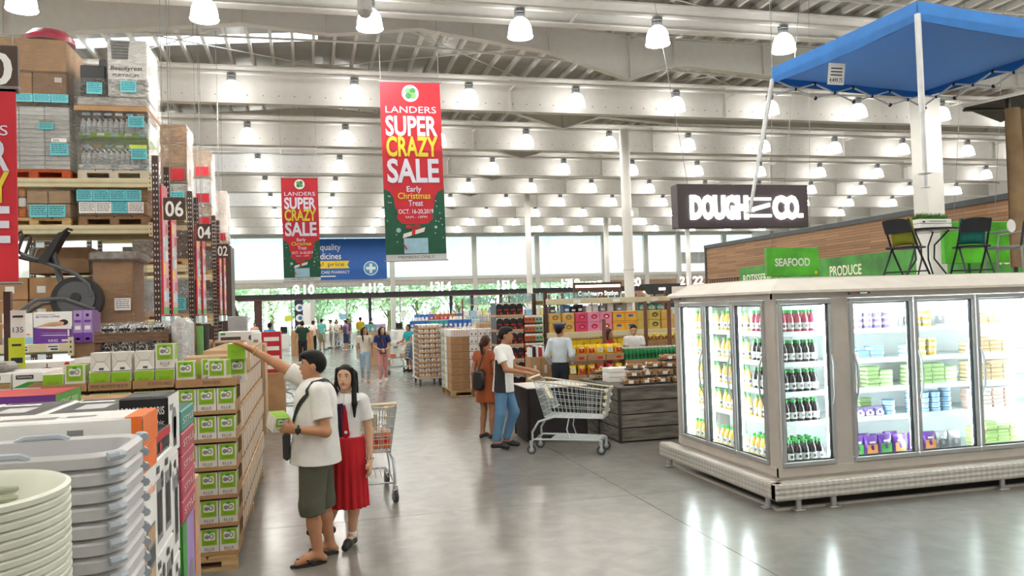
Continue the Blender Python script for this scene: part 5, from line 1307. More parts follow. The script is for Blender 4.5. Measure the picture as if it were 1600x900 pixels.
# shelves, light tubes
SZ = (0.40, 0.79, 1.08, 1.37, 1.67)
for i, z in enumerate(SZ[1:]):
    part('shelf', MB().box(FX0 + 0.14, FX1 - 0.1, FY0 + 0.16, FY0 + 0.72, z - 0.022, z, SHELFW).box(FX0 + 0.14, FX1 - 0.1, FY0 + 0.145, FY0 + 0.16, z - 0.035, z + 0.012, SHELFW))
    part('shelf', MB().box(FX0 + 0.16, FX0 + 0.66, FY0 + 0.17, FY1 - 0.08, z - 0.022, z, SHELFW).box(FX0 + 0.145, FX0 + 0.16, FY0 + 0.17, FY1 - 0.08, z - 0.035, z + 0.012, SHELFW))
tb = MB().lathe([(0.014, 0), (0.014, 1.5)], TUBE, 8).mesh('light_tube')
for x in (4.90, 5.16, 5.86, 6.61, 7.33, 7.54, 8.05, 8.57): ob('light_tube', tb, fr, (x, FY0 + 0.075, 0.46))
for y in (7.06, 7.62, 8.25, 8.86): ob('light_tube', tb, fr, (FX0 + 0.075, y, 0.46))
lt = MB().lathe([(0.014, 0), (0.014, 2.9)], TUBE, 8).mesh('light_tube_top')
o = ob('light_tube', lt, fr, (5.15, FY0 + 0.1, 2.02)); o.rotation_euler = (0, PI / 2, 0)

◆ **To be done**
Every line of the material is to be quoted exactly, with no pictures carried over.

◆ **Finished task**
Continue the Blender Python script for this scene: part 5, from line 1307. More parts follow. The script is for Blender 4.5. Measure the picture as if it were 1600x900 pixels.
# shelves, light tubes
SZ = (0.40, 0.79, 1.08, 1.37, 1.67)
for i, z in enumerate(SZ[1:]):
    part('shelf', MB().box(FX0 + 0.14, FX1 - 0.1, FY0 + 0.16, FY0 + 0.72, z - 0.022, z, SHELFW).box(FX0 + 0.14, FX1 - 0.1, FY0 + 0.145, FY0 + 0.16, z - 0.035, z + 0.012, SHELFW))
    part('shelf', MB().box(FX0 + 0.16, FX0 + 0.66, FY0 + 0.17, FY1 - 0.08, z - 0.022, z, SHELFW).box(FX0 + 0.145, FX0 + 0.16, FY0 + 0.17, FY1 - 0.08, z - 0.035, z + 0.012, SHELFW))
tb = MB().lathe([(0.014, 0), (0.014, 1.5)], TUBE, 8).mesh('light_tube')
for x in (4.90, 5.16, 5.86, 6.61, 7.33, 7.54, 8.05, 8.57): ob('light_tube', tb, fr, (x, FY0 + 0.075, 0.46))
for y in (7.06, 7.62, 8.25, 8.86): ob('light_tube', tb, fr, (FX0 + 0.075, y, 0.46))
lt = MB().lathe([(0.014, 0), (0.014, 2.9)], TUBE, 8).mesh('light_tube_top')
o = ob('light_tube', lt, fr, (5.15, FY0 + 0.1, 2.02)); o.rotation_euler = (0, PI / 2, 0)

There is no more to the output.